▶ **GIVEN ENTRIES**:
-*-*-

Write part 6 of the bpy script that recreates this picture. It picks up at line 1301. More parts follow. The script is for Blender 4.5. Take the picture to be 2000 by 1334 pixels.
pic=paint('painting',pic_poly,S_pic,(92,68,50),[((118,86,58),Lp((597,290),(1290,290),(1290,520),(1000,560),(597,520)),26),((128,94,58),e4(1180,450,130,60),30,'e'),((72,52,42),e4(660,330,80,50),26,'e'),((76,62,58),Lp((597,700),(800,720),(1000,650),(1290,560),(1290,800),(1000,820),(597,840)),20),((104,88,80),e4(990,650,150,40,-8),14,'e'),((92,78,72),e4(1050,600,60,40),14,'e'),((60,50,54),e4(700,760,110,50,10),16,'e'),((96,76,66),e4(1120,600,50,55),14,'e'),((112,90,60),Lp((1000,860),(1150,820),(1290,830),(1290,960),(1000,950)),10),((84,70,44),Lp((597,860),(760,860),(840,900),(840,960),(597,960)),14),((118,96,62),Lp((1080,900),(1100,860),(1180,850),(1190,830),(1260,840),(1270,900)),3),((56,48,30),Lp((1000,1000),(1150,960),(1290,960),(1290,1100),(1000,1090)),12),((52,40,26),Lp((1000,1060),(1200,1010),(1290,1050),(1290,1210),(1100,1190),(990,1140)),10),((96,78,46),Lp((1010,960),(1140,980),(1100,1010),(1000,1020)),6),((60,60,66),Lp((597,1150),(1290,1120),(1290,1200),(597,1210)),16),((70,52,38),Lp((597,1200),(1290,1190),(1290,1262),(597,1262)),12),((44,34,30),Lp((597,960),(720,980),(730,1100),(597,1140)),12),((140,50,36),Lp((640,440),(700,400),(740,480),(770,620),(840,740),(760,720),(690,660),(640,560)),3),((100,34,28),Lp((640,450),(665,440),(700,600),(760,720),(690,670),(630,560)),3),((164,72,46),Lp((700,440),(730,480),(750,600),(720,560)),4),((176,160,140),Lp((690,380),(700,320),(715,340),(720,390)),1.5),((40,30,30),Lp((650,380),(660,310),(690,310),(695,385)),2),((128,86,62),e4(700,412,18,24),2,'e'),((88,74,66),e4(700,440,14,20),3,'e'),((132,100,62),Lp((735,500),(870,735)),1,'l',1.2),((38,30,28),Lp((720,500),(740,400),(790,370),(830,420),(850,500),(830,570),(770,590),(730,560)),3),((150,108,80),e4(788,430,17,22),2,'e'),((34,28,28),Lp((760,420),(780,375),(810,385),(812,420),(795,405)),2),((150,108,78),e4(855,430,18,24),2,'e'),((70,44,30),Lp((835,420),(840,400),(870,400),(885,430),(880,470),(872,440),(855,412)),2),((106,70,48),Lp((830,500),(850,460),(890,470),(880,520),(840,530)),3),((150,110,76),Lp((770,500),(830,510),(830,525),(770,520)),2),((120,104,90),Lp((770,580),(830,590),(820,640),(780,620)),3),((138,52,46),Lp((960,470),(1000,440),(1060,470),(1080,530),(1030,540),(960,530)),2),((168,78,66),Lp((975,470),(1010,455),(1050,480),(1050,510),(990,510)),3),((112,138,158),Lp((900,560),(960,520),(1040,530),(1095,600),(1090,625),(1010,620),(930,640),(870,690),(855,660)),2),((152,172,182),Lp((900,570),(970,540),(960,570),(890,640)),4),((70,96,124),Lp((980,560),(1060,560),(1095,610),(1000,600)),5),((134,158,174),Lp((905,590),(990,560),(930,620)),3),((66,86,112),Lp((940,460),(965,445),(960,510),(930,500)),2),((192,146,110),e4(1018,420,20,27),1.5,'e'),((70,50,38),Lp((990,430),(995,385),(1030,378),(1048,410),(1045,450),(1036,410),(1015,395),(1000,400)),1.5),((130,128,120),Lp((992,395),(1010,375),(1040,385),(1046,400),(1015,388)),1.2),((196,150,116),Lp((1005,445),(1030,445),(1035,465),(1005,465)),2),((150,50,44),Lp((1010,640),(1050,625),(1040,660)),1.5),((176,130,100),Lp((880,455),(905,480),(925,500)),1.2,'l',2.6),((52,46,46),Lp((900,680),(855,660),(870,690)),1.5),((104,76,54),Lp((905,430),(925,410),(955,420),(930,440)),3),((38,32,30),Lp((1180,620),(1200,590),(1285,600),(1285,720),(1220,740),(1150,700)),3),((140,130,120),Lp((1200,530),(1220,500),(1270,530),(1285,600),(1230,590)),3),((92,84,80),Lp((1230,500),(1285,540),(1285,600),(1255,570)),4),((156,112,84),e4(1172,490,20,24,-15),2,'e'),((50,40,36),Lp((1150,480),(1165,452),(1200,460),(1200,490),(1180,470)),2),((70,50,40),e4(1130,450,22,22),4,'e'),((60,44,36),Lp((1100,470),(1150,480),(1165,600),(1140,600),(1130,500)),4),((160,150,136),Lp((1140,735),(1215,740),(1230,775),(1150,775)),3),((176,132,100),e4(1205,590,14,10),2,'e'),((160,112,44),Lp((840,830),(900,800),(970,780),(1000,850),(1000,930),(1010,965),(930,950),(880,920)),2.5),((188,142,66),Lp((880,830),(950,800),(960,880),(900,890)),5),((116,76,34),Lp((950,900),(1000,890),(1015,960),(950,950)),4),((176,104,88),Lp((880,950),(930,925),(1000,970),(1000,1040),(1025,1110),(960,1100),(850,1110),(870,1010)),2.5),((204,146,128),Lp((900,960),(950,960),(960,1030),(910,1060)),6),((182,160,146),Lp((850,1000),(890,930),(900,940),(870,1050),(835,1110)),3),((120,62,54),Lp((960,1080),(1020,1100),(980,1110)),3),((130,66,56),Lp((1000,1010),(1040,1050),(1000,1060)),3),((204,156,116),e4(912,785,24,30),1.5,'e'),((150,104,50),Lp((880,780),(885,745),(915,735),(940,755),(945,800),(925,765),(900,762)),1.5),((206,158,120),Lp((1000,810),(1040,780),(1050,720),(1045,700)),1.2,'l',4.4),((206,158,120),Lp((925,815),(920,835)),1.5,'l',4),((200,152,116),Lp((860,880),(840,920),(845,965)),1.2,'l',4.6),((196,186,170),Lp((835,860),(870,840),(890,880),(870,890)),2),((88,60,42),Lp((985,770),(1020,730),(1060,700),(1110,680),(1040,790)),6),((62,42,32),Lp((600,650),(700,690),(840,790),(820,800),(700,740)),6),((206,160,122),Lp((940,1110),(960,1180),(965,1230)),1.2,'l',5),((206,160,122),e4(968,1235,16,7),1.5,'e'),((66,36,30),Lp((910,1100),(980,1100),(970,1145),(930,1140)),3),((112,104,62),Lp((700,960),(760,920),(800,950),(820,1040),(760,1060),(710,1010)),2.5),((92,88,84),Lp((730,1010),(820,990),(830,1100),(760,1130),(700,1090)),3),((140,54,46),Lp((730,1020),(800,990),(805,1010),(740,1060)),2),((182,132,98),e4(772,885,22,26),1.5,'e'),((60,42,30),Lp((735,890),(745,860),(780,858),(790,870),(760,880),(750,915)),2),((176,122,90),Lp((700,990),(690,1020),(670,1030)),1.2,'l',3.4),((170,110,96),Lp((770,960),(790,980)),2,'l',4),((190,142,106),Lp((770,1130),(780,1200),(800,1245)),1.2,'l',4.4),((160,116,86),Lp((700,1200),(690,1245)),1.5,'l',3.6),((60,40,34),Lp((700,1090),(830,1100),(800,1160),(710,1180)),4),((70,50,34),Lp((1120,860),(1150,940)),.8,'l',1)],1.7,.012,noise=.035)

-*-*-

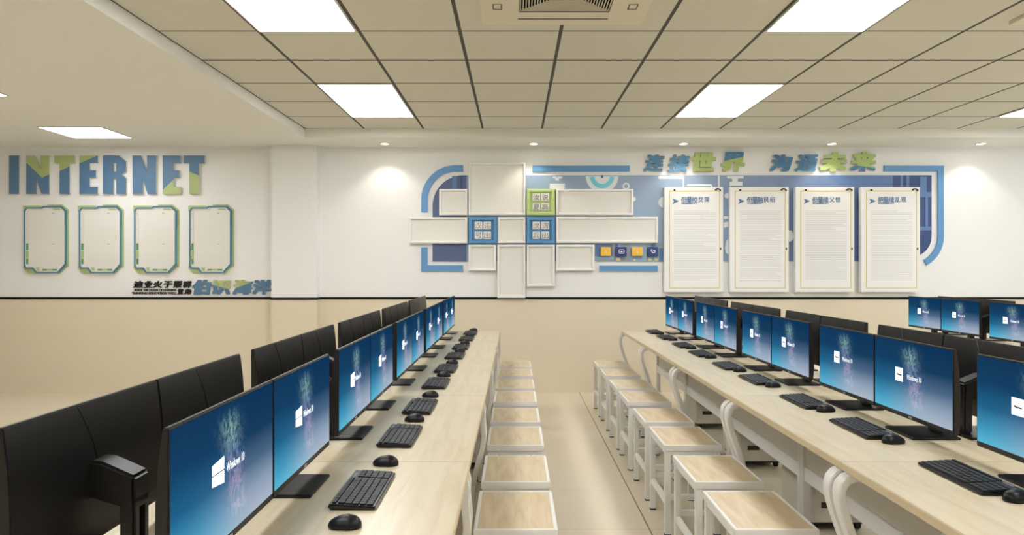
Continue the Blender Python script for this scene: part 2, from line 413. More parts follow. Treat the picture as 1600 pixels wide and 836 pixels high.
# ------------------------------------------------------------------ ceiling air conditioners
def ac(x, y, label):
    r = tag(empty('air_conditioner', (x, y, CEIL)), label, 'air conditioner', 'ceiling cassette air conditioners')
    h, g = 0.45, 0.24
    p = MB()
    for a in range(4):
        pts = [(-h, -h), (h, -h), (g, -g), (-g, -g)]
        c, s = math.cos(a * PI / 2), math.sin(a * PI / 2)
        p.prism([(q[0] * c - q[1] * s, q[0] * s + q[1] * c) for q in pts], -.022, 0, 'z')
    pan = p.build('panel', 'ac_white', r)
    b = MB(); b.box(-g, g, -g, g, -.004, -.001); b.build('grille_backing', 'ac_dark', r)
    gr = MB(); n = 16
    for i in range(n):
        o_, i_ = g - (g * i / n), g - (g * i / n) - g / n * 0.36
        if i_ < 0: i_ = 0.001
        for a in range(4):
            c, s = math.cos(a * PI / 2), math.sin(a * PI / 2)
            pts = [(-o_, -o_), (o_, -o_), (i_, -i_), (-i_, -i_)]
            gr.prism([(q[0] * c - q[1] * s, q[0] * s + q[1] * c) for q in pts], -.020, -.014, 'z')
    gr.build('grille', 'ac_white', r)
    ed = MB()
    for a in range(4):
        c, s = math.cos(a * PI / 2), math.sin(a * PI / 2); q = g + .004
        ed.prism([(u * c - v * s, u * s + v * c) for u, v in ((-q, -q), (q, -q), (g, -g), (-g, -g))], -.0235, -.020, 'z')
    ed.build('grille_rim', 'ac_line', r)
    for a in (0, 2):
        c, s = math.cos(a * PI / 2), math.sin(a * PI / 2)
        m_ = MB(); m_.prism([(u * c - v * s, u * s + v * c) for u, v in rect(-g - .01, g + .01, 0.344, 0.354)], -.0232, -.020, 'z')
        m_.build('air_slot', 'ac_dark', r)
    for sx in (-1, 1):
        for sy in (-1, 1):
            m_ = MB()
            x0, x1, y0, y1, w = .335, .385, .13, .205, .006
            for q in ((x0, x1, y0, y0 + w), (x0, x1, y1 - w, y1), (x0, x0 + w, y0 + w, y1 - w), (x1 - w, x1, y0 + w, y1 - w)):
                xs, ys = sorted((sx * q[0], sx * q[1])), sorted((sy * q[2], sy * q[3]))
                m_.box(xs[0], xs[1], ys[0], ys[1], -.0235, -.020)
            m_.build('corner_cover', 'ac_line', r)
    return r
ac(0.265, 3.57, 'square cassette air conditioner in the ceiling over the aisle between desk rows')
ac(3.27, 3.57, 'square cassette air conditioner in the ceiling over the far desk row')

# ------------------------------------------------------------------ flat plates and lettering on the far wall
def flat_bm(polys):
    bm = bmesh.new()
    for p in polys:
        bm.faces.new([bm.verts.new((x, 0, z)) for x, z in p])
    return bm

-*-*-

▶ **WHAT IS ASKED**:
Lines containing the string "part" are to be selected and copied.

▶ **THE RESULT**:
Write part 6 of the bpy script that recreates this picture. It picks up at line 1301. More parts follow. The script is for Blender 4.5. Take the picture to be 2000 by 1334 pixels.
Continue the Blender Python script for this scene: part 2, from line 413. More parts follow. Treat the picture as 1600 pixels wide and 836 pixels high.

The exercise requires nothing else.